Sie Djin
Koei (ejaan sekarang Si Jin Kui) adalah komik cerita silat China dalam versi
bahasa Hokian (bahasa Mandarin : Xue Ren-gui) yang bertutur tentang kisah
seorang Jenderal yang sangat perkasa di era Dinasti Tang. Cerita sejarah
bercampur legenda China itu dikomikkan oleh Siauw
Tik Kwie alias Oto Suastika, orang Solo yang sama sekali (pada waktu menggambar
komik itu selama 7 tahun nonstop untuk majalah Star Weekly) belum pernah ke
China (baru pada akhir hidupnya Oto mengunjungi China).
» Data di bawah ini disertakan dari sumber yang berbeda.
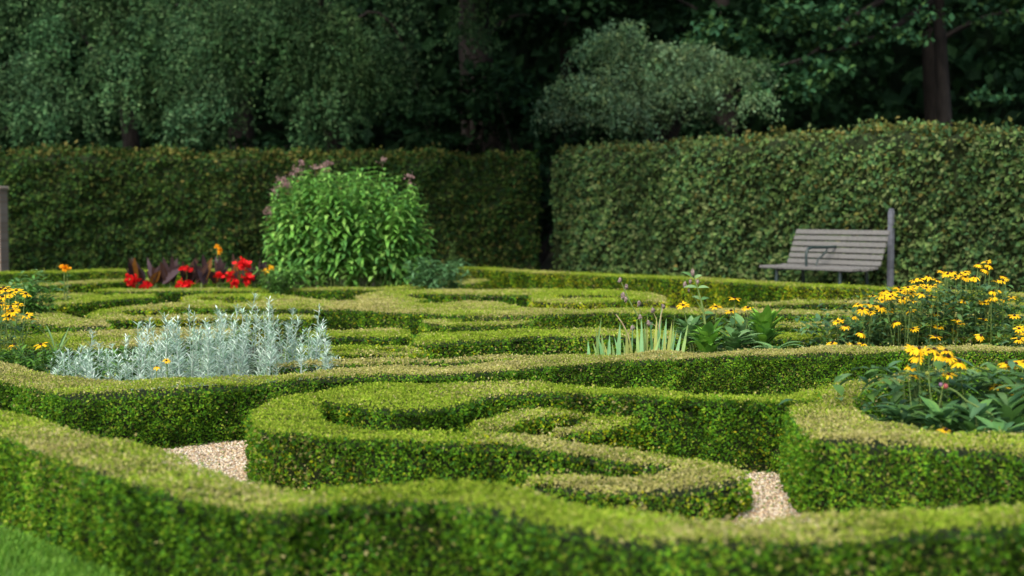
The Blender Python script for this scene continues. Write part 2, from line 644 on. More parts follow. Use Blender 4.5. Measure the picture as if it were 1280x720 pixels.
box_hedge('front box hedge beside the lawn, running the whole width of the view', [(rows_h([
    (-220, 490, -200, 468), (-80, 518, -70, 488), (0, 543, 0, 505), (50, 562, 60, 520), (100, 580, 115, 537), (160, 600, 190, 559), (225, 617, 250, 580), (300, 631, 310, 598),
    (350, 637, 352, 608), (369, 639, 374, 611), (378, 635, 380, 611), (385, 627, 394, 609), (425, 622, 430, 606), (470, 620, 470, 605.5), (520, 620.5, 520, 605), (570, 627, 570, 605), (640, 646, 640, 610), (710, 664, 710, 626),
    (780, 676, 780, 637), (860, 676, 860, 646), (940, 674, 940, 647), (1060, 671, 1060, 639), (1160, 664, 1160, 635), (1280, 653, 1280, 630), (1480, 635, 1480, 618), (1750, 612, 1750, 600)], 0.32), {})],
    tan_top=0.30, smooth=2, **NEARK)

box_hedge('long sharp-edged box hedge in front of the silver plants, its top brown and dry', [(rows_h([
    (-200, 455, -170, 432), (-80, 464, -60, 440), (0, 474, 0, 451), (45, 484, 62, 464), (85, 494, 105, 474), (150, 491, 160, 480), (225, 487, 225, 477), (320, 478, 320, 470), (400, 472, 400, 464.5),
    (478, 468, 475, 460), (556, 466, 556, 456), (620, 462, 620, 452), (700, 453, 700, 442), (825, 447, 825, 440), (950, 443, 950, 437.5), (1050, 441, 1040, 432),
    (1135, 438, 1135, 432.5), (1280, 438, 1280, 432), (1450, 438, 1450, 432), (1750, 438, 1750, 432)], 0.28), {})], tan_top=0.62, smooth=3, **FOCK)

C1 = [(1030, 487, 1030, 497, .32), (990, 488, 988, 498, .33), (937, 488.5, 930, 495, .33), (850, 486, 850, 493, .32), (770, 483, 770, 490.5, .31), (700, 480.5, 700, 488, .30), (650, 477, 640, 490, .29),
      (600, 477, 600, 494, .285), (560, 478, 575, 501, .28), (520, 480, 545, 508, .275), (475, 482, 500, 509, .27), (430, 486, 455, 507, .265), (387, 491, 420, 504, .26),
      (345, 500, 403, 499, .25), (320, 511, 397, 508, .25), (311, 523, 398, 516, .25), (320, 534, 408, 524, .25), (352, 537, 432, 529, .25), (400, 541, 470, 533.5, .25),
      (460, 545, 520, 536, .25), (525, 547, 565, 535, .245), (585, 547, 610, 534, .24), (640, 549, 660, 539, .24), (700, 560, 715, 547, .22), (750, 571, 770, 558, .195), (800, 579, 820, 568, .165), (835, 583, 870, 576, .145), (850, 587, 918, 582, .135), (845, 593, 938, 593, .13), (800, 597, 915, 607, .13),
      (750, 596, 860, 614, .13),
      (710, 592, 797, 615, .13), (690, 589, 720, 611, .13), (668, 588, 680, 606, .13), (648, 592, 650, 602, .13)]
C2 = [(575, 534, 600, 546, .24), (588, 524, 640, 530, .235), (615, 518, 648, 523, .23), (645, 512, 668, 518, .225), (700, 506, 700, 516.5, .22), (740, 505, 720, 517, .215),
      (775, 506.5, 738, 518.5, .21), (803, 512, 742, 520, .205), (811, 519, 738, 523, .20), (795, 528, 722, 526, .2), (755, 535, 705, 529, .2), (720, 539, 690, 531, .2), (693, 540, 680, 534, .2)]
box_hedge('box hedge scroll with two curled tails between the front hedge and the long hedge', [(C1, dict(gold=0.12)), (C2, dict(gold=0.35))], tan_top=0.2, **NEARK)

box_hedge('box hedge bending round the bed of yellow flowers at the right edge', [(rows_h([
    (1700, 432, 1700, 436), (1450, 442, 1450, 446), (1280, 455, 1280, 460), (1200, 461, 1200, 466), (1122, 469, 1135, 474), (1042, 479, 1092, 481), (1000, 485.5, 1074, 489), (983, 501, 1067, 499), (985, 514, 1079, 514),
    (1004, 538, 1104, 526), (1022, 546, 1116, 529.5), (1065, 551, 1140, 535), (1135, 556, 1200, 541), (1210, 561, 1250, 545), (1280, 566, 1300, 548), (1450, 580, 1450, 558), (1700, 596, 1700, 572)], 0.31), {})], tan_top=0.5, smooth=2, **NEARK)

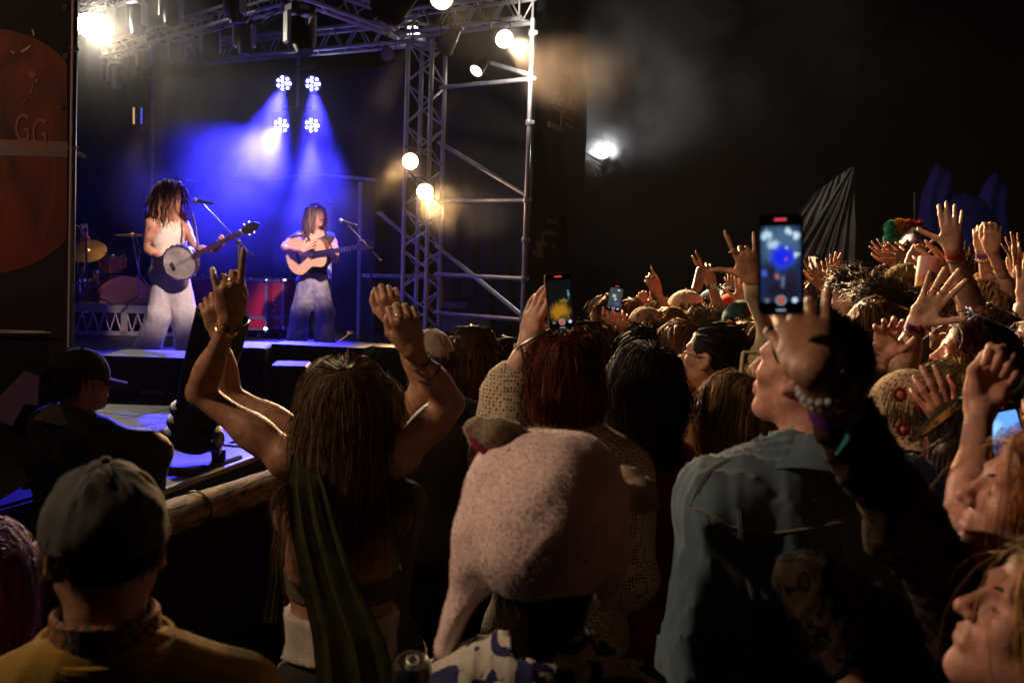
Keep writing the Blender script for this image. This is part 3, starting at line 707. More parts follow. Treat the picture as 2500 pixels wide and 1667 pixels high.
# stage deck
DZ = .85
DECK = mat('stage_deck_ply', (.022, .021, .022), .45, bump=.0008, bscale=90, var=.35, vscale=5)
A_, B_, C_, D_, E_ = (-2.05, 3.95), (.9, 12.3), (-.6, 16), (-10, 16), (-9, 6.4)
poly = [A_, B_, C_, D_, E_]
b = MB(); b.add(np.array([(*p, DZ) for p in poly]+[(*p, DZ-.1) for p in poly]), [(0, 1, 2, 3, 4), (9, 8, 7, 6, 5)]+[(i, 5+i, 5+(i+1) % 5, (i+1) % 5) for i in range(5)])
stage = empty('stage_deck', (-1.5, 8, 0)); tag(stage, kind='structure')
b.build('deck_frame', mat('deck_edge_dark', (.02, .02, .022), .6, .2), stage, smooth=False)
sk_ = MB(); 
for p, q in ((A_, B_), (E_, A_)):
    n = 60; p = np.array(p); q = np.array(q); nn = V3(-(q-p)[1], (q-p)[0], 0); nn /= np.linalg.norm(nn)
    V = [];  
    for i in range(n+1):
        t = i/n; o = nn*(.05+.02*math.sin(i*1.9)); bp_ = V3(*(p+(q-p)*t), 0)
        V += [bp_+o+V3(0, 0, DZ-.1), bp_+o*1.3]
    sk_.add(np.array(V), [(2*i, 2*i+1, 2*i+3, 2*i+2) for i in range(n)])
sk_.build('stage_skirt', mat('black_drape', (.008, .008, .009), .95, bump=.002, bscale=30), stage)
# deck panels 1 x 2 m laid with joints
U = nrm(V3(.333, .943, 0)); W_ = V3(-U[1], U[0], 0)
def inside(x, y):
    k = False; j = 4
    for i in range(5):
        if (poly[i][1] > y) != (poly[j][1] > y) and x < (poly[j][0]-poly[i][0])*(y-poly[i][1])/(poly[j][1]-poly[i][1])+poly[i][0]: k = not k
        j = i
    return k
for i in range(13):
    for j in range(-1, 9):
        c = V3(-2.05, 3.95, 0)+U*(i*1.+.5)+W_*(j*1.+.52)
        if inside(c[0]+U[0]*.45+W_[0]*.47, c[1]+U[1]*.45+W_[1]*.47) and inside(c[0]-U[0]*.45-W_[0]*.47, c[1]-U[1]*.45-W_[1]*.47):
            MB().box(c+V3(0, 0, DZ+.006+random.uniform(0, .0015)), (.988, .988, .009), np.stack([U, W_, V3(0, 0, 1)], 1)).build('deck_panel', DECK, stage, smooth=False)
# ---------------------------------------------------------------- drapes
def drape(name, label, cat, tl, tr, bl, br, m, nu=70, nv=24, amp=.05, seed=0, th=.01, sag=0.):
    r = np.random.default_rng(seed); ph = r.uniform(0, 6, 6); tl, tr, bl, br = [np.asarray(q, float) for q in (tl, tr, bl, br)]
    nn = nrm(np.cross(tr-tl, bl-tl)); V = []
    for j in range(nv+1):
        v = j/nv
        for i in range(nu+1):
            u = i/nu; p = (tl*(1-u)+tr*u)*(1-v)+(bl*(1-u)+br*u)*v
            f = math.sin(u*34+ph[0]+1.2*math.sin(v*3+ph[1]))+.5*math.sin(u*71+ph[2]+v*2)+.5*math.sin(u*9+ph[3]+v*5)+.35*math.sin(v*14+u*6+ph[4])
            V.append(p+nn*amp*f*(.4+.6*v)+V3(0, 0, -sag*4*u*(1-u)*(1-v)))
    n = nu+1; m1 = [(j*n+i, j*n+i+1, (j+1)*n+i+1, (j+1)*n+i) for j in range(nv) for i in range(nu)]
    V = np.array(V); o = len(V); b = MB(); b.add(np.vstack([V, V+nn*th]), m1+[tuple(o+k for k in f[::-1]) for f in m1])
    ob = b.build(name, m, origin=(bl+br)/2); return tag(ob, label, cat)
DRP = mat('black_molton', (.035, .035, .038), .9, bump=.002, bscale=25, sheen=.3, var=.2, vscale=3)
drape('backdrop', 'tall creased black backdrop lit blue behind the two musicians', 'backdrop', P(372, 185, 13.6), P(985, 150, 13.4), P(372, 800, 13.6), P(985, 800, 13.4), DRP, 80, 26, .045, 1, sag=.1)
drape('side_drape', 'dark side drape left of the backdrop, behind the drum kit', 'drape', P(60, 60, 13.9), P(368, 120, 13.8), P(60, 840, 13.9), P(368, 820, 13.8), mat('black_side', (.016, .016, .018), .9, bump=.002, bscale=25), 40, 16, .05, 2)
drape('roof_cover', 'black roof canopy stretched above the lighting rig', 'canopy', P(-400, -260, 13.), P(1250, -200, 13.), P(150, 110, 15.), P(1010, 30, 14.6), mat('black_roof', (.05, .048, .045), .8, bump=.003, bscale=10), 60, 20, .035, 3)
drape('wing_lining', 'black lining cloth behind the scaffold bay', 'drape', P(1062, 150, 12.4), P(1300, 120, 12.2), P(1062, 900, 12.4), P(1300, 900, 12.2), mat('black_wing', (.012, .011, .011), .95), 30, 10, .02, 4)
fa = P(330, 180, 13.5)
o = MB(); o.tube(P(372, 185, 13.4), P(370, 800, 13.4), .035, n=10); tag(o.build('drape_pole', STEEL), 'upright pole at the left edge of the blue lit backdrop', 'pole')
o = MB(); o.path([P(455, 443, 12.9), P(640, 436, 12.9), P(780, 428, 12.9), P(860, 434, 12.9), P(916, 440, 12.9)], .022, 8); tag(o.build('drape_rail', mat('pale_rail', (.55, .55, .6), .4, .6)), 'thin bent rail crossing the blue backdrop behind the musicians', 'rail')
# low black drape hanging from the rail
drape('low_drape', 'lower black drape hanging from the bent rail', 'drape', P(455, 446, 12.95), P(916, 443, 12.95), P(455, 820, 12.95), P(916, 820, 12.95), mat('black_low', (.02, .02, .024), .9, bump=.002, bscale=25), 50, 16, .03, 6)
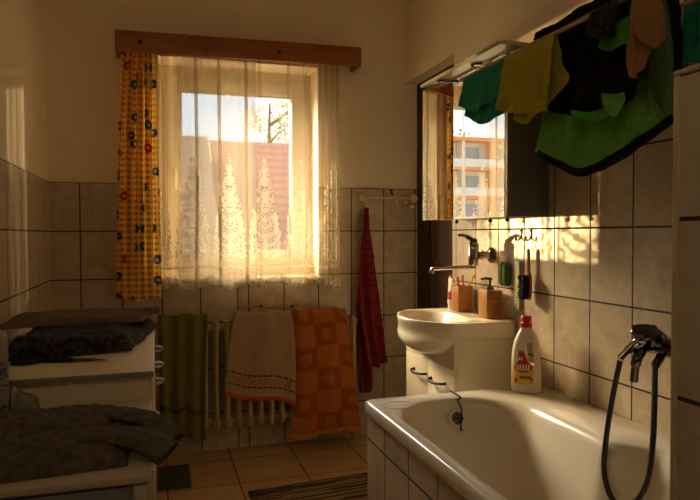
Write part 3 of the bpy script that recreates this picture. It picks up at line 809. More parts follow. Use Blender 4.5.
# comb
h1 = atx(521, 238, XR); pa, pb = atx(518, 260, XR-.01), atx(518, 310, XR-.01)
t = thing('comb', 'pale translucent comb hanging from left hook on the tiles', 'comb', (pa.x, pa.y, pb.z))
mc = plain('pale_green_plastic', (.46, .44, .26), .3)
b = B(); b.box(XR-.013, XR-.007, pa.y-.014, pa.y+.016, pb.z, pa.z, .003); obj('spine', b, mc, t)
b = B()
for k in range(26):
    z = pb.z+.012 + k*(pa.z-pb.z-.024)/25; b.box(XR-.012, XR-.008, pa.y+.014, pa.y+.026, z-.0018, z+.0018)
obj('teeth', b, mc, t)
b = B(); b.tube([(XR-.026, h1.y, h1.z-.004), (XR-.012, pa.y+.002, pa.z-.006)], .0012, 6); obj('hanging_string', b, mc, t)
# brush
h2 = atx(531, 238, XR); pa, pb = atx(526.5, 249, XR-.03), atx(525.5, 300, XR-.03)
t = thing('bristle_brush', 'wooden brush with black bristles hanging from right hook', 'brush', (pa.x, pa.y, pb.z))
b = B(); zz = pa.z-pb.z
rings = []
for q, w_, d_ in ((0, .010, .005), (.04, .020, .007), (.25, .026, .008), (.48, .022, .008), (.56, .011, .007), (.95, .010, .006), (1, .006, .004)):
    z = pb.z+zz*q; rings.append([(XR-.022+d_*math.cos(2*PI*i/20), pa.y+w_*math.sin(2*PI*i/20), z) for i in range(20)])
b.loft(rings); obj('handle', b, M['brush_wood'], t)
b = B(); rnd = random.Random(3)
for i in range(15):
    for j in range(5):
        z = pb.z + zz*(.05+.43*i/14); y = pa.y + (j-2)*.0085*(1-.25*abs(i-7)/7)
        b.tube([(XR-.029, y, z), (XR-.054-rnd.random()*.005, y+rnd.uniform(-.003, .003), z+rnd.uniform(-.003, .003))], .0032, 5)
obj('bristles', b, M['black'], t)
b = B(); b.tube([(XR-.028, h2.y, h2.z-.004), (XR-.024, h2.y+.010, pa.z)], .0015, 6); obj('hanging_cord', b, M['brush_wood'], t)

# ------------------------------------------------------------------ bath
BX0, BX1, BY0, BY1, BZ = .690, XR-.001, .705, 2.080, .602
b = B(); b.box(.702, .76, BY0, BY1-.012, 0, BZ-.040); b.box(.76, XR-.002, BY1-.06, BY1-.012, 0, BZ-.040); struct('wall_bath', b, M['tile_bath'])
t = thing('bathtub', 'white acrylic bathtub along the tiled wall with tiled front', 'bathtub', ((BX0+BX1)/2, (BY0+BY1)/2, .06))
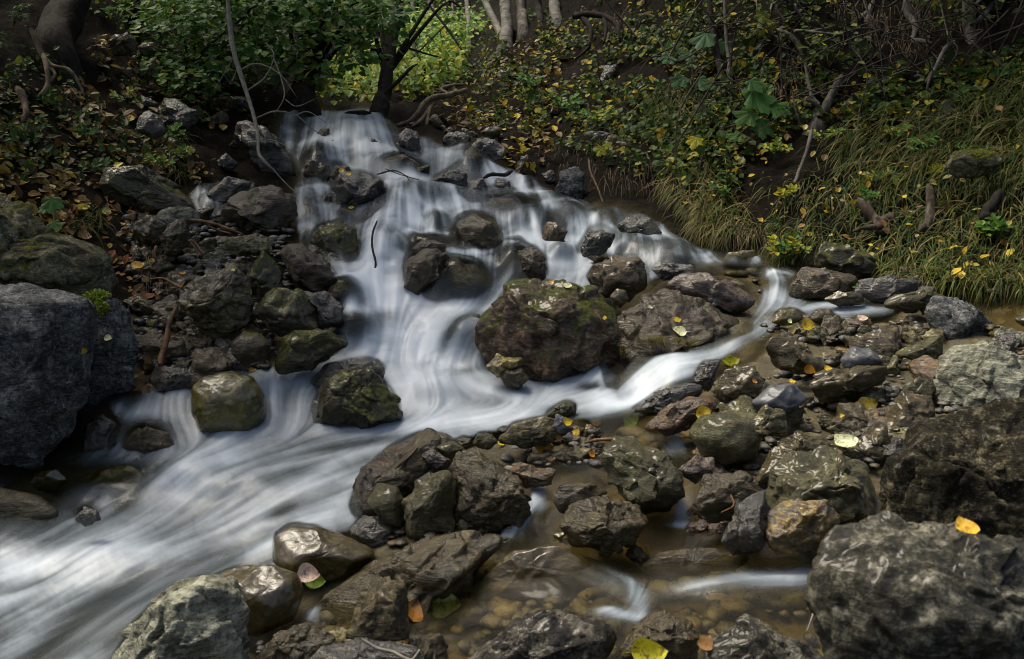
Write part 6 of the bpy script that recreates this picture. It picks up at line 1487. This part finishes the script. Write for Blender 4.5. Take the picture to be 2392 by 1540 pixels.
for (lab, u, v, s, c, a, st) in [
    ('pale green-white leaf lying on the broad brown boulder', 1585, 776, 40, PG, 3.0, 0), ('tiny yellow leaf above the pale one on the broad brown boulder', 1580, 750, 22, Y, .4, 0), ('cream leaf lying on top of the great mossy boulder', 1322, 672, 30, PG, 2.8, 0), ('orange leaf stuck to the crest of the great mossy boulder', 1288, 662, 18, O, 1.2, .4),
    ('small yellow leaf on the right flank of the great mossy boulder', 1410, 745, 14, Y, 1.6, .3), ('pale speck of leaf on the top of the broad brown boulder', 1516, 722, 16, PG, 0, 0), ('yellow-green curled leaf on stones right of the side channel', 1705, 848, 50, (.55, .6, .03), .3, .5), ('bright yellow leaf resting on the orange-stained stone', 1640, 966, 46, Y, .1, .3),
    ('bright green leaf standing in the shallows of the shoal', 1472, 986, 56, LG, .7, .8), ('yellow leaf at the left end of the shoal pool', 1322, 988, 30, Y, .8, .7), ('orange leaf curled at the edge of the shoal pool', 1390, 990, 34, O, 2.2, .6), ('long orange leaf lying on the shoal', 1272, 1046, 52, O, .1, .3), ('small orange leaf on the near side of the shoal', 1376, 1060, 26, O, 1.2, .4), ('yellow scrap of leaf on the grey rock by the shoal', 1345, 1010, 26, Y, 2.1, .5), ('yellow stalk-like leaf on the small stones by the shoal', 1172, 1040, 24, Y, .8, .2), ('brown leaf tip on the shoal edge', 1302, 1024, 22, BR, .2, .3),
    ('pale yellow-green pointed leaf standing on the jagged banded boulder', 1966, 1034, 66, (.62, .66, .38), 1.9, .8), ('yellow-orange leaf standing upright behind the corner boulder', 2228, 1226, 66, (.7, .42, .03), 1.7, .9), ('pinkish curled leaf on the smooth olive boulder', 727, 1336, 62, PK, .1, .75), ('green leaf under the pinkish curled leaf', 735, 1354, 60, (.2, .3, .03), .1, .2), ('yellow-green leaf drifting in the near pool', 1042, 1410, 84, (.36, .44, .1), -.3, .4), ('orange leaf stuck on the edge of the grey-green block', 962, 1420, 70, (.3, .13, .02), 1.5, .6), ('bright yellow leaf at the bottom edge of the picture', 1515, 1522, 100, (.6, .55, .02), .1, .3), ('rusty crumpled leaf beside the bottom edge rock', 1645, 1500, 50, BR, 1.0, .5),
    ('yellow leaf lying on the mossy stone of the gravel bar', 1885, 760, 40, Y, .1, .2), ('tan leaf beside the yellow leaf on the gravel bar', 1850, 772, 24, (.5, .36, .14), .3, .2), ('pinkish leaf at the back of the gravel bar', 2012, 748, 28, PK, .2, .3), ('orange leaf scrap by the pointed dark grey rock', 1892, 862, 32, O, -.3, .2), ('yellow leaf scrap near the round blue-grey stone', 1930, 866, 22, Y, .2, .3), ('long yellow blade-like leaf caught between bar stones', 2020, 950, 66, (.4, .3, .03), .6, .5), ('yellow fleck of leaf on the banded stones', 1966, 974, 14, Y, 0, .2), ('orange speck of leaf on the lumpy rock', 1756, 894, 16, O, 0, .2), ('yellow leaf chip beside the dark blue pebble', 1848, 898, 20, Y, 0, .2), ('pale leaf in the channel above the gravel bar', 1842, 752, 16, PG, 1, .3),
    ('yellow leaf draped on the big black shiny boulder', 815, 412, 20, Y, 1.6, .6), ('second yellow leaf higher on the black shiny boulder', 800, 402, 18, Y, .4, .3), ('yellow leaf under the black shiny boulder by the thin strands', 822, 490, 18, (.5, .4, .02), 1.5, .5), ('green leaf caught in the veil of the mid cascade', 1140, 602, 22, (.3, .4, .04), 1.2, .6), ('tiny yellow leaf on the veiled mossy boulder', 782, 612, 12, Y, 0, .4),
    ('yellow leaf glowing on the red-brown litter of the rubble bank', 328, 624, 34, (.62, .34, .03), .8, .6), ('round yellow leaf stuck on the slate face', 198, 824, 22, (.55, .34, .02), .2, .8), ('pale sliver of leaf on the slate face', 258, 792, 22, PG, -.2, .5), ('orange leaf in the red-brown litter beside boulders', 200, 555, 40, BR, .1, .3), ('brown curled leaf behind the lichen-spotted boulder', 205, 540, 34, (.34, .16, .05), .6, .4), ('pale leaf on the mossy rock by the stream', 690, 796, 14, PG, 0, .2), ('rusty leaf under the round moss-capped stone', 588, 868, 18, O, 0, .2), ('pale leaf sliver by the orange-brown stick', 400, 744, 16, PG, .2, .2), ('orange leaf above the pale angular boulder', 430, 644, 18, O, 1.4, .6), ('yellow leaf on top of the pale angular boulder', 548, 634, 14, (.4, .5, .04), 1.8, .6), ('long yellow leaf behind the moss ridge', 250, 500, 34, (.5, .45, .1), -.5, .3), ('orange leaf beside the lichen-spotted boulder', 318, 884, 26, Y, 1.2, .5),
    ('large yellow leaf on the dark left bank litter', 280, 390, 26, Y, .4, .3), ('yellow leaf near the foot of the moss ridge', 450, 405, 24, Y, -.4, .3), ('yellow leaf at the left of the dark bank', 62, 400, 28, (.5, .42, .05), -.6, .3), ('brown-orange leaf below the dark left bank', 82, 458, 32, (.5, .25, .05), .1, .2),
    ('yellow leaf hanging in the grass below the log', 2250, 440, 26, Y, .3, .4), ('orange leaf at the right edge of the grassy bank', 2340, 572, 30, O, .2, .4), ('pale tan leaf near the right foot of the grassy bank', 2280, 640, 30, (.5, .4, .2), .2, .4), ('pale leaf beside the lichen-covered boulder', 2348, 370, 34, (.5, .48, .2), .6, .4), ('yellow leaf in the grass above the moss-topped slab', 1928, 500, 24, Y, 1.2, .5), ('yellow leaf on the straw of the grass mound', 1776, 518, 18, Y, .8, .4), ('yellow leaf at the top of the right bank grass', 2250, 242, 24, Y, .7, .4), ('pale leaf by the curved trunk', 2262, 250, 22, (.5, .45, .2), .7, .4), ('yellow leaf beneath the slanting stick', 1955, 448, 22, Y, .4, .4), ('yellow leaf hanging at the end of the grass mound', 1888, 552, 20, Y, .4, .5)]:
    fallen(lab, u, v, s, c, a, .35, st)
Anehnya, apa yang
dilukiskan Oto Suastika (yang dikenal juga sebagai Ki Oto Suastika karena
beliau penganut filsafat Ki Agung Suryo
Mentaram) sangat mirip dengan keadaan sesungguhnya di negeri China sendiri.
Jadi mirip dengan Karl May, penulis
buku tentang Winnetou, pahlawan
Indian Amerika, yang selama hidupnya juga tidak pernah ke Amerika.
Sie Djin
Koei bukan hanya cerita komik di majalah saja yang kemudian diterbitkan sebagai
buku komik, tetapi cerita itu juga dapat disaksikan pula dalam bentuk
pertunjukan Wayang Potehi. Biasanya
pada waktu-waktu tertentu seperti menjelang Cap Go Meh, atau ada acara
sembahyangan, kelenteng di daerah Pecinan mempertontonkan wayang potehi.
Cerita Sie
Djin Koei selain dipertontonkan dalam bentuk wayang potehi, juga ditampilkan
dalam versi Wayang Tavip, yaitu
teknik wayang terkini yang diciptakan oleh seorang dalang yang bernama Tavip (seorang pibumi asli yang lahir
tahun 1964, ketika Bung Karno mengucapkan pidato “Tahun Vivere Pericoloso atau disingkat Tavip).
Tokoh Shie
Djin Koei sendiri mempunyai nama Jawa yaitu Sudiro, sehingga kisah Shie Djin
Koei dikenal baik oleh masyarakat Jawa.
Keterangan :
1. Wayang Potehi : Wayang boneka yang dimainkan dengan jari-jari tangan
seorang dalang. Wayang Potehi dibawakan dalam bahasa Indonesia campur Hokian,
dengan iringan musik kendang dan perkusi sejenis simbal khas China, lengkap
dengan suluk (narasi yang dinyanyikan ) dalam bahasa China.
Wayang Potehi pernah dilarang selama pemerintahan Orde Baru.
2. Wayang Tavip : Teknik wayang kontemporer yang diciptakan oleh seorang
dalang yang bernama Tavip.
3. Dalang Tavip : Seorang pibumi asli yang lahir tahun 1964, ketika Bung
Karno mengucapkan pidato “Tahun Vivere
Pericoloso atau disingkat Tavip. Tavip menyelesaikan pendidikan
strata-1-nya di ISI (Institut Seni Indonesia) Bandung dan menamatkan
strata-2-nya di ISI Yogyakarta.
Ia membuat sejenis wayang kulit, tetapi dari balik layar penonton bisa
menyaksikan wayang-wayang itu dalam tampilan full color, berbeda dengan wayang
kulit purwa yang hanya terlihat sebagai bayangan hitam saja. Musik nya akapela
(mulut) saja tanpa gamelan sama sekali. Hanya ada kotak dan kecrek untuk dalang
memberi aksentuasi pada cerita (seperti wayang kulit biasa). Tim akapela ada
beberapa orang yang tugasnya adalah menyanyi, bertepuk tangan, dan terkadang
berdialog atau mengintervensi monolog dalang. Dengan demikian wayang Tavip
terkesan lucu dan menyegarkan.
Lakon wayang Tavip bisa cerita apa saja, bahkan bisa dipesan. Misalnya
cerita riwayat hidup seseorang atau tentang keluarga. Wayang-wayangnya akan
dibuat khusus untuk menggambarkan tiap tokoh dalam cerita itu.